• **Objective**: Go through the data below and gather each line containing "Python".

[start Provided entries]

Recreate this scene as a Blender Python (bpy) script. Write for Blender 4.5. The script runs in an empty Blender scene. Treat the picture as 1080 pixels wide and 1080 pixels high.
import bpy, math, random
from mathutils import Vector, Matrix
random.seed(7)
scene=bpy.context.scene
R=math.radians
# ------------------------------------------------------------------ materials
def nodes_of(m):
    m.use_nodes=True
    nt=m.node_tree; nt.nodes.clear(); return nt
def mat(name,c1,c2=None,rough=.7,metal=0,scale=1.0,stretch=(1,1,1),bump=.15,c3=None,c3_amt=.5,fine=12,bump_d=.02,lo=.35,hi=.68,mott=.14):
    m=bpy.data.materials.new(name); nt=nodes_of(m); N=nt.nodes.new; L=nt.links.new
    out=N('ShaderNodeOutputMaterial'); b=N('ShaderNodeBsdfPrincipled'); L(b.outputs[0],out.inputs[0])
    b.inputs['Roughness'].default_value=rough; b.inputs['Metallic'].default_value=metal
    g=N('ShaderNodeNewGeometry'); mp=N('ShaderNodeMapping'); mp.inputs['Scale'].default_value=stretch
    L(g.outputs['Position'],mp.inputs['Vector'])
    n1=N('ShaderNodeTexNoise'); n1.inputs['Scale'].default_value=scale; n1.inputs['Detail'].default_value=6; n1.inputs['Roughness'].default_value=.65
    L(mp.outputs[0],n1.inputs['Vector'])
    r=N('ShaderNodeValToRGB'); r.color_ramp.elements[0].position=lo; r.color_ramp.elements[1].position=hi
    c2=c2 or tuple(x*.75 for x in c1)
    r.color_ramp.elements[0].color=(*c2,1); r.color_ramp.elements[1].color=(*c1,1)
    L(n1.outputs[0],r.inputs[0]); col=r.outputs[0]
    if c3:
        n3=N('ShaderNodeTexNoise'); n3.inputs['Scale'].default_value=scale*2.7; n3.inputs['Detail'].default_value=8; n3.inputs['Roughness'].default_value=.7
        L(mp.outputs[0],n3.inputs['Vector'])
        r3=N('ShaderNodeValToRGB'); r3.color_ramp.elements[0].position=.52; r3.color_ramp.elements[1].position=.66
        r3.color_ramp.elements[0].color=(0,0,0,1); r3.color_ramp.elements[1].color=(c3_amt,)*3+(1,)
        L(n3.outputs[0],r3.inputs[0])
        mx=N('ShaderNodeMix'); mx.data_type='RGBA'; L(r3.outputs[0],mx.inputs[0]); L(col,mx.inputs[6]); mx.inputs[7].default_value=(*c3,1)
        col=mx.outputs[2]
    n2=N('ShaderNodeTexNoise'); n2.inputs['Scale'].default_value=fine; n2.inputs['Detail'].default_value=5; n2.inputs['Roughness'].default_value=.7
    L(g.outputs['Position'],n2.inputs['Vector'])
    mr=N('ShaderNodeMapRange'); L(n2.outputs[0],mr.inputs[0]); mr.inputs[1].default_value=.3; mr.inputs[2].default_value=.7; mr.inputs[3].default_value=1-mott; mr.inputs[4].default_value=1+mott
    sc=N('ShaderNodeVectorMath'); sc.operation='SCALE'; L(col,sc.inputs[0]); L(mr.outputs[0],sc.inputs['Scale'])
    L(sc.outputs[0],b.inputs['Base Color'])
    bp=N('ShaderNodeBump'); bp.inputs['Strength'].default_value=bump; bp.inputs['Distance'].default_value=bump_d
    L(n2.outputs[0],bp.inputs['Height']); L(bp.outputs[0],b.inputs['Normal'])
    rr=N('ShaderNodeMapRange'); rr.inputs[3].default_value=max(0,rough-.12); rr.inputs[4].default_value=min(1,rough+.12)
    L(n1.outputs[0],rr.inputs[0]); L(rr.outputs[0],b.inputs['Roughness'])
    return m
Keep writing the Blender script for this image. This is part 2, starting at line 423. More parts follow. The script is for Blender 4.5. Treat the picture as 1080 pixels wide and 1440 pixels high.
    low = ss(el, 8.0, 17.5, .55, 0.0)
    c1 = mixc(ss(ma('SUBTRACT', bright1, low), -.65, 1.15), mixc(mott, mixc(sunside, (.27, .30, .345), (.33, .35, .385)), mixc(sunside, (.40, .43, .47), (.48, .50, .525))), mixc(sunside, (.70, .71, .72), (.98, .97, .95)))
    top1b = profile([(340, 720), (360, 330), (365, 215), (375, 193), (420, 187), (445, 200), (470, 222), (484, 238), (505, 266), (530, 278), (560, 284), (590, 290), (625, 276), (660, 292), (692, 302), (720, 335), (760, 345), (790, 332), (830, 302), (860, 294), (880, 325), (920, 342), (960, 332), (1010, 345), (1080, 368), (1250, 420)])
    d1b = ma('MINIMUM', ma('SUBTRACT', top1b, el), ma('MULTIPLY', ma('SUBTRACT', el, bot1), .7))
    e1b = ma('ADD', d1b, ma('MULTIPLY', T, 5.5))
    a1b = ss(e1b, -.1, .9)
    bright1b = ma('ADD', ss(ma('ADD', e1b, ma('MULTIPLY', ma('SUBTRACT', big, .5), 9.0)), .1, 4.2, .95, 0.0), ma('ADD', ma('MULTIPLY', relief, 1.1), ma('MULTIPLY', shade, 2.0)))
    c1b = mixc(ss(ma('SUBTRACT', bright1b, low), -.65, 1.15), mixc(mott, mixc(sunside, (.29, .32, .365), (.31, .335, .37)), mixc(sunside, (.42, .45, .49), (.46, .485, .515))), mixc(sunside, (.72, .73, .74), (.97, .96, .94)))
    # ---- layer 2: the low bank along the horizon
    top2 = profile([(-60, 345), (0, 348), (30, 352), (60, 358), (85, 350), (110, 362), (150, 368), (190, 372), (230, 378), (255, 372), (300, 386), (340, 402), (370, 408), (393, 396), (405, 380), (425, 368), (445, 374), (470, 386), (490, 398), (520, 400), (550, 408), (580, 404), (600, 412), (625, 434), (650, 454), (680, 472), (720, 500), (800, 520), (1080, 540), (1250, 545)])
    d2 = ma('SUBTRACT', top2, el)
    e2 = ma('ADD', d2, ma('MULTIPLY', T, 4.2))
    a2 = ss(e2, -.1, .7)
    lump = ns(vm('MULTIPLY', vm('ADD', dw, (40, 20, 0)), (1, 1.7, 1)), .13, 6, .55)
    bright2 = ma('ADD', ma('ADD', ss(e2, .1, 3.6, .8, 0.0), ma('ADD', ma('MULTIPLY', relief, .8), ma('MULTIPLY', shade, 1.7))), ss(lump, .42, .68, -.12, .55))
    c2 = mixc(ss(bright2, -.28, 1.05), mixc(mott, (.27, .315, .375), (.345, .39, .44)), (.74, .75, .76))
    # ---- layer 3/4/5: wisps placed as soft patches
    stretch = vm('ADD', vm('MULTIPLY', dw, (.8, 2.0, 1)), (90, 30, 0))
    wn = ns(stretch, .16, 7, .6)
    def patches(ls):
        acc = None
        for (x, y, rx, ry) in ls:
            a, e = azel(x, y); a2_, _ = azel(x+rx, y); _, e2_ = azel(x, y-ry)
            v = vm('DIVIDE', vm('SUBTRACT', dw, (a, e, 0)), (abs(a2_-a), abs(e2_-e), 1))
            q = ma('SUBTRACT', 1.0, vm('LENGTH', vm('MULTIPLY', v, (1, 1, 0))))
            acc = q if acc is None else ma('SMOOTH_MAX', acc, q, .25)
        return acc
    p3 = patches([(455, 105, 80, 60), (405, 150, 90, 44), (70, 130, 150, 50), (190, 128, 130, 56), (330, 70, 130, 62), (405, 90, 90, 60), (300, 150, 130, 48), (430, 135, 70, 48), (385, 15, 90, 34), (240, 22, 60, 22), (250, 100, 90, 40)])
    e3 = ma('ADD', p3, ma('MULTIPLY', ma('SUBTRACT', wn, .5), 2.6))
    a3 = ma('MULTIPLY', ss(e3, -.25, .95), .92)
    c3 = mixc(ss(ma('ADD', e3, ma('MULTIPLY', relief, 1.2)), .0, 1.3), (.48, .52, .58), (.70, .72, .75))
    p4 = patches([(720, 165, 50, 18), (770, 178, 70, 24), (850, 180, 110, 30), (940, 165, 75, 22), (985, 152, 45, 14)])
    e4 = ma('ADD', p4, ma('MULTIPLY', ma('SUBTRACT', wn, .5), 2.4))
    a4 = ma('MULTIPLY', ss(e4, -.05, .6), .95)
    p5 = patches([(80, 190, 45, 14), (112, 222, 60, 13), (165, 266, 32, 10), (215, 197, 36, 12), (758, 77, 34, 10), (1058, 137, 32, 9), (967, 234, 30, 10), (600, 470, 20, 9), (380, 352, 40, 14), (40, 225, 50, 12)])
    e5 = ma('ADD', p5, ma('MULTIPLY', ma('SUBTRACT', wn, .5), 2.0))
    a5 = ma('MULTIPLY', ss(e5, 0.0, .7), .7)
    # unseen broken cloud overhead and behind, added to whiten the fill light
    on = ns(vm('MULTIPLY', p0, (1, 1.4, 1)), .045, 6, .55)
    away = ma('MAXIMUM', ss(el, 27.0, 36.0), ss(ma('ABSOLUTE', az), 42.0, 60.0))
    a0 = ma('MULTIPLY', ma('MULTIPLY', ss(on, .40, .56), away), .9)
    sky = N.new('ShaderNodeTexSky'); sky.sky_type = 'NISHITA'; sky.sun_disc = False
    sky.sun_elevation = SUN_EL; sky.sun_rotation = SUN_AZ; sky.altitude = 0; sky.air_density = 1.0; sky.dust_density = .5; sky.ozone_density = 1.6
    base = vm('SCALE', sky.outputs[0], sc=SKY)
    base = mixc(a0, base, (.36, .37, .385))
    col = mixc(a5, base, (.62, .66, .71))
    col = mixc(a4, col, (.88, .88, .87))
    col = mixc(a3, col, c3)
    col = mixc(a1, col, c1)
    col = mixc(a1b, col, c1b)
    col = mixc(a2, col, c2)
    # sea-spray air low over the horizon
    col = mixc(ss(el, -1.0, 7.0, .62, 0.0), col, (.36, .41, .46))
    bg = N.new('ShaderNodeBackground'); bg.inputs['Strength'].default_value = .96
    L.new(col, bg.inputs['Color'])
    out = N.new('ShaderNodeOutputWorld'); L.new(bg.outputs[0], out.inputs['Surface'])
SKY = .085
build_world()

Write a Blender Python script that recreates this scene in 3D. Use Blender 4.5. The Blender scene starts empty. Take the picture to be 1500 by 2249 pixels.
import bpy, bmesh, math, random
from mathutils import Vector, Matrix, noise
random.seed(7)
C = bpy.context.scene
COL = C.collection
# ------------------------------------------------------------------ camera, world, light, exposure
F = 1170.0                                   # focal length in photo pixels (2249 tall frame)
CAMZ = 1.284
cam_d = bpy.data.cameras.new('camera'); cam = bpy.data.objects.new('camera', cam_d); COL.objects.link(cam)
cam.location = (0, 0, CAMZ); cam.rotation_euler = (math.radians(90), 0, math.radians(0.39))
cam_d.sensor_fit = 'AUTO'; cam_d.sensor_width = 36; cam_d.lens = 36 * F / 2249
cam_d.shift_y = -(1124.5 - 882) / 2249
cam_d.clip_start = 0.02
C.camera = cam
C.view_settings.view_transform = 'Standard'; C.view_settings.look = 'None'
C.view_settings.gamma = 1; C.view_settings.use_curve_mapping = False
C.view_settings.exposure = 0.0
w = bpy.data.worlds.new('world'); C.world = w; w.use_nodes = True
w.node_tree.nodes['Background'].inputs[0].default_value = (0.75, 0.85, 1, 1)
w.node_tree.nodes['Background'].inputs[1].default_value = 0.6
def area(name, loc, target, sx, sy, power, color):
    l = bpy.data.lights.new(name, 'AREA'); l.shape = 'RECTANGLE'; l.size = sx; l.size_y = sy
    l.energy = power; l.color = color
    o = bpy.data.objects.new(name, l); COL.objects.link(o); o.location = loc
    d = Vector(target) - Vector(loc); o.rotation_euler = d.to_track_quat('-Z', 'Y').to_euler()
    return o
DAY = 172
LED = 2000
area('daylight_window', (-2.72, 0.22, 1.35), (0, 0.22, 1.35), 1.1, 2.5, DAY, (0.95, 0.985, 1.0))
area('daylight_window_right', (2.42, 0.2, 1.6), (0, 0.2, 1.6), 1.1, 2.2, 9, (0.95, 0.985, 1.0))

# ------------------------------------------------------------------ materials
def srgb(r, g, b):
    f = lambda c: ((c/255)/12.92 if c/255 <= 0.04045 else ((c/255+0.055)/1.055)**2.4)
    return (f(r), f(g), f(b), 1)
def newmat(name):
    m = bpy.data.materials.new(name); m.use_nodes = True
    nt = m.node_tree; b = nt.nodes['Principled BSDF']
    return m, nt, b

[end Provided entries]

• **The response**:
Recreate this scene as a Blender Python (bpy) script. Write for Blender 4.5. The script runs in an empty Blender scene. Treat the picture as 1080 pixels wide and 1080 pixels high.
Write a Blender Python script that recreates this scene in 3D. Use Blender 4.5. The Blender scene starts empty. Take the picture to be 1500 by 2249 pixels.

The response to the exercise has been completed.